In this guide, you’ll build a lightweight Solana Android app using React Native, Expo, Solana Kit, and Mobile Wallet Adapter (MWA) to connect a Mock Wallet, request an airdrop, and transfer SOL.
You’ll come away with a strong foundation in Solana mobile development that you can later expand into a complete production-ready app.
What You Will Do
- Set up Android Studio and an emulator
- Scaffold a React Native app with Expo
- Add Mobile Wallet Adapter (MWA) at the native Android layer
- Install and run the Mock Wallet for authorization and signing
- Build wallet flows: Connect → Balance → Airdrop → Send SOL
- Test end-to-end on the emulator
What You Will Need
This guide assumes familiarity with Solana programming, React, and TypeScript, as well as a general understanding of:
- Solana Fundamentals
- The Solana Mobile Stack
- How to Develop for Android
- Building apps with React Native
- Using the Expo CLI
| Dependency | Version |
|---|---|
| Android Studio | Narwhal 4 2025.1.4 |
| AVD (emulator) | Android 16, API 36.1 |
| Node | 24.8.0 |
| Expo | 54.0.13 |
| @solana/kit | 3.0.3 |
| Java JDK | 17 |
Install Android Studio
MWA uses Android’s native SDKs, so you’ll build with Android Studio and run on an emulator.
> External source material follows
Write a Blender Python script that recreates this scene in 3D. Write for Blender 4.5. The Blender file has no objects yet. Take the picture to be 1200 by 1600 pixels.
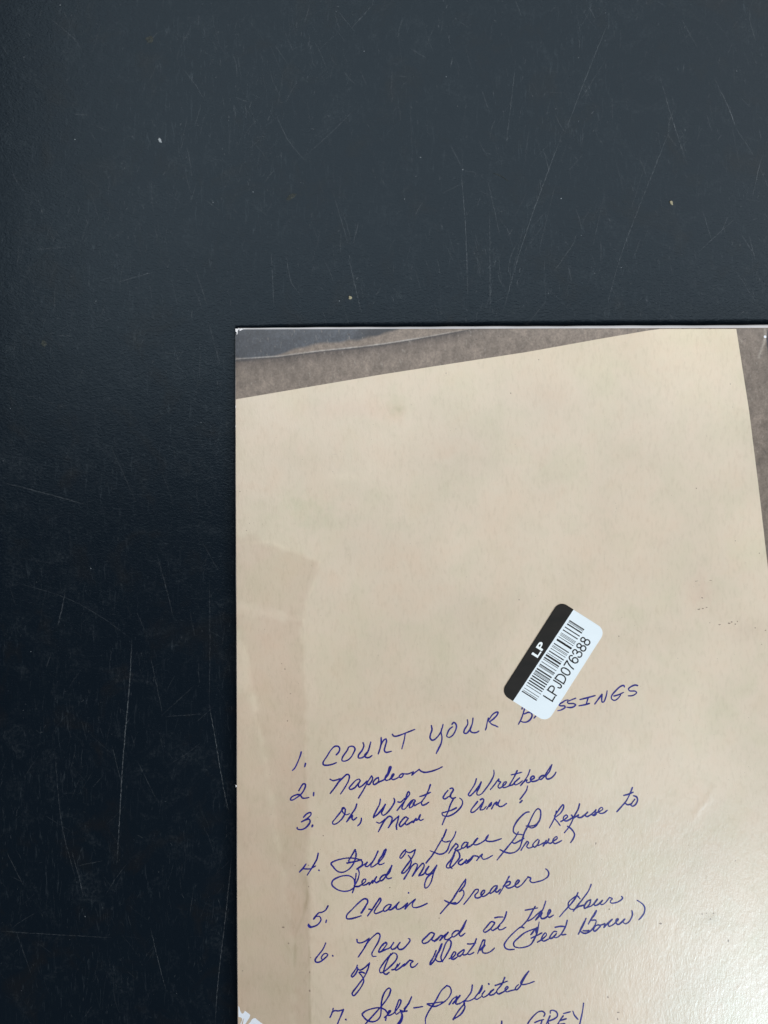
import bpy, bmesh, math, random
import numpy as np

random.seed(7)
rng = np.random.default_rng(11)
scn = bpy.context.scene
C = scn.collection

# ------------------------------------------------------------------ scale
S = 0.22e-3            # metres on the sleeve per picture pixel of the 1200 x 1600 photograph
TOP = 0.0043           # height of the sleeve's upper face above the table
CAM_H = 1600 * S * 26 / 36   # lens distance above the sleeve


NX, NY = 300, 100      # the photograph is the lower right part of a straight-down view: the point under the lens


def P(x, y, z=TOP):
    k = (CAM_H + TOP - z) / CAM_H
    return ((NX - 600 + (x - NX) * k) * S, (800 - NY - (y - NY) * k) * S, z)


def PT(x, y, z=0.0):     # same for marks that lie on the table top
    return P(x, y, z)


# ------------------------------------------------------------------ camera
cd = bpy.data.cameras.new("camera")
cam = bpy.data.objects.new("camera", cd)
C.objects.link(cam)
cd.lens = 26
cd.sensor_width = 36
cd.sensor_fit = 'AUTO'
cd.clip_start = 0.005
cd.clip_end = 20
cam.location = ((NX - 600) * S, (800 - NY) * S, TOP + CAM_H)
cd.shift_x = (600 - NX) / 1600
cd.shift_y = -(800 - NY) / 1600
scn.camera = cam

# ------------------------------------------------------------------ world and lamps
w = bpy.data.worlds.new("World")
scn.world = w
w.use_nodes = True
bg = w.node_tree.nodes["Background"]
bg.inputs[0].default_value = (0.72, 0.86, 1.0, 1)
bg.inputs[1].default_value = 0.03
scn.view_settings.view_transform = 'Standard'
scn.view_settings.look = 'None'
scn.view_settings.exposure = 0
scn.view_settings.gamma = 1


def area(name, loc, target, sx, sy, power, col):
    l = bpy.data.lights.new(name, 'AREA')
    l.shape = 'RECTANGLE'
    l.size, l.size_y = sx, sy
    l.energy = power
    l.color = col
    o = bpy.data.objects.new(name, l)
    C.objects.link(o)
    o.location = loc
    from mathutils import Vector
    d = Vector(target) - Vector(loc)
    o.rotation_euler = d.to_track_quat('-Z', 'Y').to_euler()
    return o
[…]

If you don’t have it yet, install Android Studio and launch it.
React Native/Expo’s Android Gradle Plugin requires JDK 17:
- In Android Studio, open Settings/Preferences → Build, Execution, Deployment → Build Tools → Gradle
- In Gradle JDK options, select a JDK 17 installation. If JDK 17 isn’t listed, install it, then point Android Studio to that path.
- Set your shell to match Studio:
JAVA_HOME→ JDK 17 installation (Optional, but recommended) - Create an Android Virtual Device (AVD) in the Device Manager.
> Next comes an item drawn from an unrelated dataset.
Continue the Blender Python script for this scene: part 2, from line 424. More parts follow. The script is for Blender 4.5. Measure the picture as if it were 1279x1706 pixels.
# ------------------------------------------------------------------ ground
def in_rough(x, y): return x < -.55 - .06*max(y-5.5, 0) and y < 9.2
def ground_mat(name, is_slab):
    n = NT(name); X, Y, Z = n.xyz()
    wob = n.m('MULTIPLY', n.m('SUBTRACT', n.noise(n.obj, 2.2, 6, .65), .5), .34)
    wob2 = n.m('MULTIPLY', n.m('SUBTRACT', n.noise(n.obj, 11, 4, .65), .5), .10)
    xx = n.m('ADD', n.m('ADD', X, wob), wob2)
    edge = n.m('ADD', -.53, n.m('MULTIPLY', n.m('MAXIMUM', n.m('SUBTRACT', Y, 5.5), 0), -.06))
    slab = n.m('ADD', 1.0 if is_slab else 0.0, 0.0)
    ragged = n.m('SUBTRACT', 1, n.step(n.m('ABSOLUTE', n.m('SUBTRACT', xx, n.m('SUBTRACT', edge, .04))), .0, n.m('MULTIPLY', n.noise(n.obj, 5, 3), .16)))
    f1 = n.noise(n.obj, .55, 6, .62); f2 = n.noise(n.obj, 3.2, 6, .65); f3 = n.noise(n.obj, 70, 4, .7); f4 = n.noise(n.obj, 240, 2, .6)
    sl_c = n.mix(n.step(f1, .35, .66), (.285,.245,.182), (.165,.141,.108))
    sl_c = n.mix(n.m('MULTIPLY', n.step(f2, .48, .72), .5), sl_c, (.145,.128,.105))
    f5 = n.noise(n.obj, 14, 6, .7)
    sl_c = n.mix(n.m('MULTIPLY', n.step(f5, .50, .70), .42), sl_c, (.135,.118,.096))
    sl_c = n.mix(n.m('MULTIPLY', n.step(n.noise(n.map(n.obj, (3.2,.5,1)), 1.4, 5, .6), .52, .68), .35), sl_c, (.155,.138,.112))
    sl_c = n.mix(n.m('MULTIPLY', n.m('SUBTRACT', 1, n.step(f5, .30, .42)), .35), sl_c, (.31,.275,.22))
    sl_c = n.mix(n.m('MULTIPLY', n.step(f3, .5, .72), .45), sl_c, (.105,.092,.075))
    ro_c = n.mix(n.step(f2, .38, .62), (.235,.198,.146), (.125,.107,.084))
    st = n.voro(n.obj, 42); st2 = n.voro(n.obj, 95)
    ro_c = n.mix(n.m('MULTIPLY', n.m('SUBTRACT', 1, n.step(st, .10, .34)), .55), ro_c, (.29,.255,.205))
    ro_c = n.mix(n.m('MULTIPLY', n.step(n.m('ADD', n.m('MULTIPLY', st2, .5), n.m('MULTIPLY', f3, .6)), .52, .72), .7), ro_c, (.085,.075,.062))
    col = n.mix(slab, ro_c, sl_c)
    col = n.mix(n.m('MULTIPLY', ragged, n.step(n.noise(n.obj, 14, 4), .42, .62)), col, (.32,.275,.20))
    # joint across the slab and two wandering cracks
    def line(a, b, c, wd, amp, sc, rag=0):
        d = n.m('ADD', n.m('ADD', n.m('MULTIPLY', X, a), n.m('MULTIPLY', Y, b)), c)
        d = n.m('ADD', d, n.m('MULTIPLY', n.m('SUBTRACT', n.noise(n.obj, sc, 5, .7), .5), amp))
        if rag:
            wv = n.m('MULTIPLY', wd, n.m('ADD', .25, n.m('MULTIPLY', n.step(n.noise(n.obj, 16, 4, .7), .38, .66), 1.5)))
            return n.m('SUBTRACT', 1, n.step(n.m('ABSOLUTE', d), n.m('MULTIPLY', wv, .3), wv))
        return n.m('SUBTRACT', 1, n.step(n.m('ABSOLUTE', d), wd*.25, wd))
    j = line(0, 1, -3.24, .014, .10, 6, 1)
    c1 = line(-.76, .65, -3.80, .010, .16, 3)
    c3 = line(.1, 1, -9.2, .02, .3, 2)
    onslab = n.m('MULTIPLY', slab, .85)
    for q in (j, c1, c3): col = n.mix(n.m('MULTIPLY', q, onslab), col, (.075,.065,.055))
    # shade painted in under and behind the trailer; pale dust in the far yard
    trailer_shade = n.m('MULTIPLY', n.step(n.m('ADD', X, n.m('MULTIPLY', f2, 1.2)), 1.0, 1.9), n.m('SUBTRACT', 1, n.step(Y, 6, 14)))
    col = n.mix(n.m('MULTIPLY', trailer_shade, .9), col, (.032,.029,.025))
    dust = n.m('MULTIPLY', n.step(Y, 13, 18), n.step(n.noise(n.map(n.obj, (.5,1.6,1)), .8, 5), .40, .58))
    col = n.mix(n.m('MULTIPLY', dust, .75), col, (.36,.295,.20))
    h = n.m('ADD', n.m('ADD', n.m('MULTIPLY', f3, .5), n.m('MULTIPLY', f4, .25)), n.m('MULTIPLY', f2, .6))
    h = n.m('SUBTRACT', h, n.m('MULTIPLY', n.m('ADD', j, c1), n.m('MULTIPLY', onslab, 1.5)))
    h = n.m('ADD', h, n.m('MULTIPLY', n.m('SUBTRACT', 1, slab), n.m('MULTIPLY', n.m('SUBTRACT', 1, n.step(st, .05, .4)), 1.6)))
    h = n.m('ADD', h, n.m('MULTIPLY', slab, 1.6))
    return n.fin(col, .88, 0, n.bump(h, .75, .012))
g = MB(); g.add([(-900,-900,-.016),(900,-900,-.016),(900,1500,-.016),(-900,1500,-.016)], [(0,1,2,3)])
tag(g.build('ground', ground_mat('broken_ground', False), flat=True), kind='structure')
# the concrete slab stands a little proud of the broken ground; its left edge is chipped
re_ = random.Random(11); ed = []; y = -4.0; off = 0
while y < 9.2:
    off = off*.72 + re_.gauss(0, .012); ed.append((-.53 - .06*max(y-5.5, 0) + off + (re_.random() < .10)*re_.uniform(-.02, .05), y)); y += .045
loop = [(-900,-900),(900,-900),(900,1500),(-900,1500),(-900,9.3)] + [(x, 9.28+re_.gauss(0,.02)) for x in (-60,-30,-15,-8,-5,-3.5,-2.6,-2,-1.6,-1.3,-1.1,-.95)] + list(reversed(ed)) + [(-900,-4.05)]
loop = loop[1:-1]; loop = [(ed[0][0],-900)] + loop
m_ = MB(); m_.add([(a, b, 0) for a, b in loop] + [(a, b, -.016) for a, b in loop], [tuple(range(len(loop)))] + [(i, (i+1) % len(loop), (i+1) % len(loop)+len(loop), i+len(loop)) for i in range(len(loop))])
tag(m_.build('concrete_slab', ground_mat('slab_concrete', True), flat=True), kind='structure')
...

- Let Android Studio install any required SDKs/Build Tools and finish syncing.
Add PIN to the Emulator
To use the Mock Wallet, set a screen PIN so the device is secure and can approve sessions and signatures.
- Boot the emulator: Start your Android 16 (API 36) AVD (Medium Phone profile) from Android Studio.
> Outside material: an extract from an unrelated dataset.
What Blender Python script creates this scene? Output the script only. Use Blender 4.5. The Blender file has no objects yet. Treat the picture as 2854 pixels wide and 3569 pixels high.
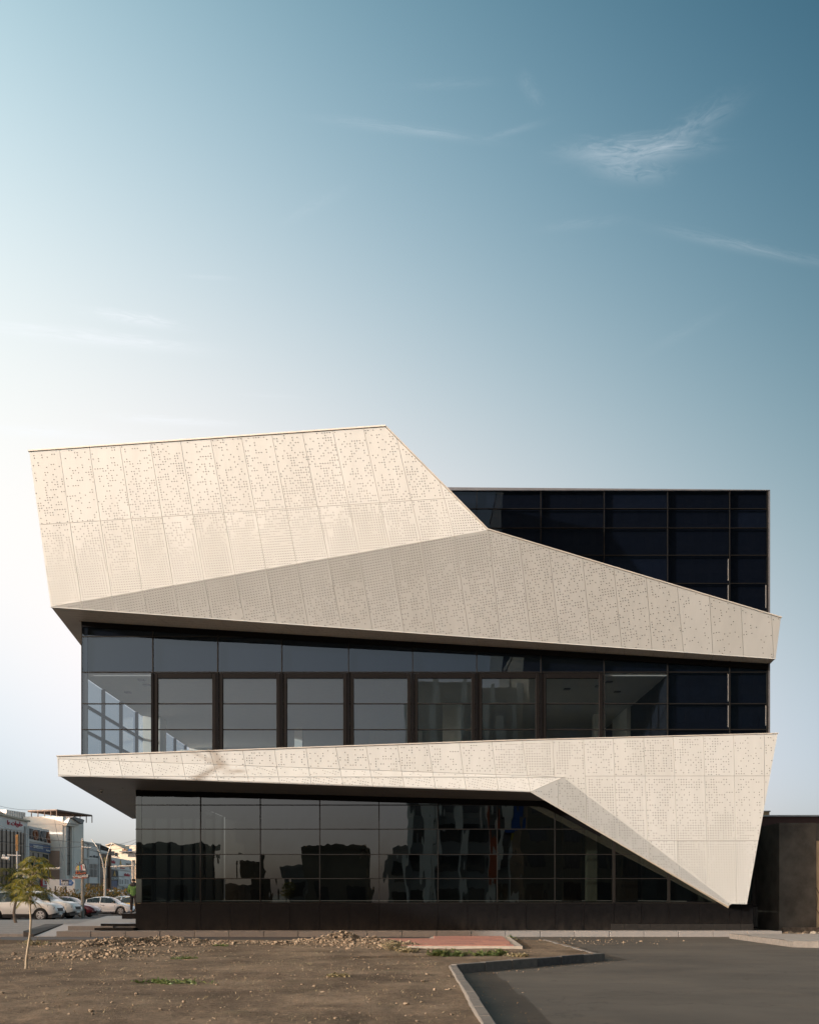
import bpy, bmesh, math, random
import numpy as np
from mathutils import Vector, Matrix, Euler

random.seed(11)
rng = np.random.default_rng(7)
S = bpy.context.scene
COL = S.collection
R = math.radians

# ------------------------------------------------------------------ camera
FPX, CX, HOR, EYE = 3420.0, 1427.0, 3128.0, 1.4
cd = bpy.data.cameras.new('camera')
cam = bpy.data.objects.new('camera', cd)
COL.objects.link(cam)
cam.location = (0, 0, EYE)
cam.rotation_euler = (R(90), 0, 0)
cd.sensor_width = 36
cd.lens = FPX / 3569.0 * 36
cd.shift_y = (HOR - 1784.5) / 3569.0
cd.clip_start, cd.clip_end = 0.1, 4000
S.camera = cam

# ------------------------------------------------------------------ sun and sky
SUN_EL = R(11.0)
SUN_AZ = math.atan2(-0.88, -0.475)            # clockwise from +Y
sdir = Vector((math.sin(SUN_AZ) * math.cos(SUN_EL), math.cos(SUN_AZ) * math.cos(SUN_EL), math.sin(SUN_EL)))
ld = bpy.data.lights.new('sun', 'SUN')
ld.energy = 4.6
ld.color = (1.0, 0.965, 0.905)
ld.angle = R(0.55)
sun = bpy.data.objects.new('sun', ld)
COL.objects.link(sun)
sun.rotation_euler = (-sdir).to_track_quat('-Z', 'Y').to_euler()
sun.location = (-60, -30, 40)

S.view_settings.view_transform = 'Standard'
S.view_settings.look = 'None'
S.view_settings.gamma = 1.0
S.view_settings.use_curve_mapping = False
S.view_settings.exposure = 0.55

W = bpy.data.worlds.new('World')
S.world = W
W.use_nodes = True
nt = W.node_tree
for n in list(nt.nodes):
    nt.nodes.remove(n)


def N(tree, typ, **kw):
    n = tree.nodes.new(typ)
    for k, v in kw.items():
        if k.startswith('i_'):
            key = k[2:]
            key = int(key) if key.isdigit() else key
            n.inputs[key].default_value = v
        else:
            setattr(n, k, v)
    return n


def M(tree, op, a, b=None, c=None, clamp=False):
    n = tree.nodes.new('ShaderNodeMath')
    n.operation = op
    n.use_clamp = clamp
    for i, v in enumerate((a, b, c)):
        if v is None:
            continue
        if isinstance(v, (int, float)):
            n.inputs[i].default_value = v
        else:
            tree.links.new(v, n.inputs[i])
    return n.outputs[0]


def VM(tree, op, a, b=None, scale=None):
    n = tree.nodes.new('ShaderNodeVectorMath')
    n.operation = op
    for i, v in enumerate((a, b)):
        if v is None:
            continue
        if isinstance(v, (tuple, list, Vector)):
            n.inputs[i].default_value = v
        else:
            tree.links.new(v, n.inputs[i])
    if scale is not None:
        n.inputs['Scale'].default_value = scale
    return n.outputs['Value'] if op in ('DOT_PRODUCT', 'LENGTH') else n.outputs['Vector']


def build_world():
    L = nt.links.new
    tc = N(nt, 'ShaderNodeTexCoord').outputs['Generated']
    sky = N(nt, 'ShaderNodeTexSky', sky_type='NISHITA')
    sky.sun_disc = False
    sky.sun_elevation = SUN_EL
    sky.sun_rotation = SUN_AZ % (2 * math.pi)
    sky.altitude = 200
    sky.air_density = 1.0
    sky.dust_density = 2.0
    sky.ozone_density = 1.0
    out = N(nt, 'ShaderNodeOutputWorld')
    bg = N(nt, 'ShaderNodeBackground', i_Strength=0.10)
    L(bg.outputs[0], out.inputs[0])
    sep = N(nt, 'ShaderNodeSeparateXYZ')
    L(tc, sep.inputs[0])
    z = M(nt, 'MAXIMUM', sep.outputs[2], 0.0)
    z = M(nt, 'MINIMUM', z, 0.68)
    sa = Vector((-1, 0, 0))                   # the sun stands on the left
    c = VM(nt, 'DOT_PRODUCT', tc, tuple(sa))
    c = M(nt, 'MINIMUM', M(nt, 'MAXIMUM', c, -SKY_CMAX), SKY_CMAX)
    # smooth haze and blue grade: one gradient over the whole sky, whiter towards the sun, bluer away and up
    chans = []
    for k in range(3):
        a, b, e, f, g, h, q = SKY_FIT[k]
        t = M(nt, 'ADD', M(nt, 'MULTIPLY', c, b), a)
        t = M(nt, 'ADD', t, M(nt, 'MULTIPLY', z, e))
        t = M(nt, 'ADD', t, M(nt, 'MULTIPLY', M(nt, 'MULTIPLY', z, z), f))
        t = M(nt, 'ADD', t, M(nt, 'MULTIPLY', M(nt, 'MULTIPLY', z, c), g))
        t = M(nt, 'ADD', t, M(nt, 'MULTIPLY', M(nt, 'MULTIPLY', c, c), h))
        t = M(nt, 'ADD', t, M(nt, 'MULTIPLY', M(nt, 'POWER', z, 3.0), q))
        chans.append(M(nt, 'EXPONENT', t))
    comb = N(nt, 'ShaderNodeCombineXYZ')
    for k in range(3):
        L(chans[k], comb.inputs[k])
    base = VM(nt, 'MULTIPLY', sky.outputs[0], comb.outputs[0])
    # cirrus: noise in the plane of the clouds, gathered in a few wisps plus a faint veil
    zz = M(nt, 'MAXIMUM', sep.outputs[2], 0.03)
    u = M(nt, 'DIVIDE', sep.outputs[0], zz)
    v = M(nt, 'DIVIDE', sep.outputs[1], zz)
    total = None

    def wisp(x0, y0, x1, y1, wid, amp, seed, rough=0.66, thr=0.46):
        """one wisp lying between two directions, wid = its breadth as a share of its length"""
        nonlocal total
        e = []
        for px, py in ((x0, y0), (x1, y1)):
            d0 = Vector(((px - CX) / FPX, 1, (HOR - py) / FPX))
            e.append(Vector((d0.x / d0.z, d0.y / d0.z)))
        mid, dd = (e[0] + e[1]) / 2, (e[1] - e[0])
        ln = dd.length / 2
        ca, sn = dd.x / dd.length, dd.y / dd.length
        du = M(nt, 'SUBTRACT', u, mid.x)
        dv = M(nt, 'SUBTRACT', v, mid.y)
        p = M(nt, 'DIVIDE', M(nt, 'ADD', M(nt, 'MULTIPLY', du, ca), M(nt, 'MULTIPLY', dv, sn)), ln)
        q = M(nt, 'DIVIDE', M(nt, 'SUBTRACT', M(nt, 'MULTIPLY', dv, ca), M(nt, 'MULTIPLY', du, sn)), ln * wid)
        vec = N(nt, 'ShaderNodeCombineXYZ')
        L(M(nt, 'MULTIPLY', p, 1.6), vec.inputs[0])
        L(M(nt, 'MULTIPLY', q, 1.1), vec.inputs[1])
        vec.inputs[2].default_value = seed
        no = N(nt, 'ShaderNodeTexNoise', i_Scale=1.15, i_Detail=9.0, i_Roughness=rough, i_Distortion=1.1)
        L(vec.outputs[0], no.inputs['Vector'])
        # bend the wisp a little with a slow noise
        qb = M(nt, 'ADD', q, M(nt, 'MULTIPLY', M(nt, 'SUBTRACT', no.outputs[0], 0.5), 1.5))
        r2 = M(nt, 'ADD', M(nt, 'POWER', M(nt, 'ABSOLUTE', p), 2.6), M(nt, 'POWER', M(nt, 'ABSOLUTE', qb), 2.0))
        env = M(nt, 'EXPONENT', M(nt, 'MULTIPLY', r2, -1.6))
        w = M(nt, 'MULTIPLY', M(nt, 'SUBTRACT', no.outputs[0], thr - 0.16), 2.6, clamp=True)
        w = M(nt, 'MULTIPLY', M(nt, 'MULTIPLY', w, env), amp)
        total = w if total is None else M(nt, 'ADD', total, w)

    for a in WISPS:
        wisp(*a)
    total = M(nt, 'MINIMUM', total, 0.85)
    mix = N(nt, 'ShaderNodeMix', data_type='RGBA')
    L(total, mix.inputs[0])
    L(base, mix.inputs[6])
    # cloud colour: the sky around it, whitened
    wht = VM(nt, 'MULTIPLY_ADD', base, (0.6, 0.6, 0.6))
    wht.node.inputs[2].default_value = (CLOUD[0], CLOUD[1], CLOUD[2])
    L(wht, mix.inputs[7])
    L(mix.outputs[2], bg.inputs[0])


SKY_CMAX = 0.39
SKY_FIT = [(0.21, 0.2019, 7.7659, -13.0316, 5.331, -3.2543, 3.5405), (0.2046, 0.4158, 4.1696, -4.7541, 3.4545, -2.0322, -0.33), (0.7873, 0.4824, -1.2741, 5.5749, 2.6708, -1.7353, -6.1896)]
CLOUD = (2.7, 2.8, 2.95)
WISPS = [
    (1960, 540, 2470, 512, 0.24, 0.85, 1.3),
    (2050, 575, 2330, 615, 0.45, 0.5, 5.9),
    (2240, 560, 2580, 340, 0.34, 0.36, 4.1),
    (1120, 415, 1720, 492, 0.09, 0.34, 7.7),
    (1680, 490, 1910, 420, 0.16, 0.20, 2.9),
    (1810, 255, 1880, 370, 0.35, 0.20, 2.2),
    (1380, 300, 1720, 290, 0.14, 0.13, 8.8),
    (2280, 795, 2920, 930, 0.09, 0.34, 9.4),
    (1880, 800, 2180, 765, 0.22, 0.15, 5.4),
    (980, 785, 1230, 640, 0.20, 0.13, 3.7),
    (2250, 1235, 2540, 1070, 0.2, 0.10, 6.1),
    (-140, 1130, 740, 1222, 0.13, 1.3, 3.3),
    (300, 1085, 640, 1140, 0.26, 1.3, 6.6),
    (-160, 1492, 470, 1522, 0.17, 1.3, 8.1),
    (360, 1455, 860, 1482, 0.15, 1.1, 1.9),
    (620, 962, 830, 972, 0.14, 0.35, 4.6),
    (820, 1375, 1080, 1386, 0.12, 0.28, 7.2),
]
build_world()

# ------------------------------------------------------------------ helpers
def at(px, py, Y):
    return Vector(((px - CX) / FPX * Y, Y, EYE + (HOR - py) / FPX * Y))


class Plane:
    def __init__(self, p, n):
        self.p, self.n = Vector(p), Vector(n).normalized()
        if self.n.dot(self.p - Vector((0, 0, EYE))) > 0:
            self.n = -self.n

    def pt(self, px, py):
        d = Vector(((px - CX) / FPX, 1.0, (HOR - py) / FPX))
        o = Vector((0, 0, EYE))
        t = (self.p - o).dot(self.n) / d.dot(self.n)
        return o + d * t

    def gz(self, px, z):                     # point of the (vertical) plane seen in column px, at height z
        q = self.pt(px, HOR)
        return Vector((q.x, q.y, z))


def plane3(a, b, c):
    return Plane(a, (b - a).cross(c - a))


def vplane(x, y, dx, dy):                    # vertical plane through (x,y) running along (dx,dy)
    return Plane((x, y, 0), (dy, -dx, 0))


def link(name, me, m=None, parent=None):
    o = bpy.data.objects.new(name, me)
    COL.objects.link(o)
    if m is not None:
        me.materials.append(m)
    if parent is not None:
        o.parent = parent
        if parent.type == 'EMPTY' and parent.get('worldly'):
            o.location = -parent.location
    return o


def empty(name, loc=(0, 0, 0), rz=0.0, worldly=False):
    o = bpy.data.objects.new(name, None)
    COL.objects.link(o)
    o.empty_display_size = 0.3
    o.location = loc
    o.rotation_euler = (0, 0, rz)
    if worldly:
        o['worldly'] = 1
    return o


def tag(o, label, cat, group=None):
    o['label'] = label
    o['category'] = cat
    if group:
        o['group'] = group
    return o


def structure(o):
    o['kind'] = 'structure'
    return o


def stuff(o):
    o['kind'] = 'stuff'
    return o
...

- Set a screen lock (required): Open Settings → Security & privacy → Device Unlock -> Screen lock → set a PIN.
Install Mock Wallet
Mock Wallet lets you authorize and sign on Android without a production wallet.
Mock Wallet is not a secure, end-user wallet and should not be used in production or with real funds.
Clone the Repo:
git clone https://github.com/solana-mobile/mock-mwa-wallet.git
In Android Studio, open the mock-mwa-wallet/build.gradle file, let Gradle sync, then run it on an emulator.
Open Mock MWA Wallet on the emulator. When prompted inside the wallet, tap Authenticate to enable signing for development sessions.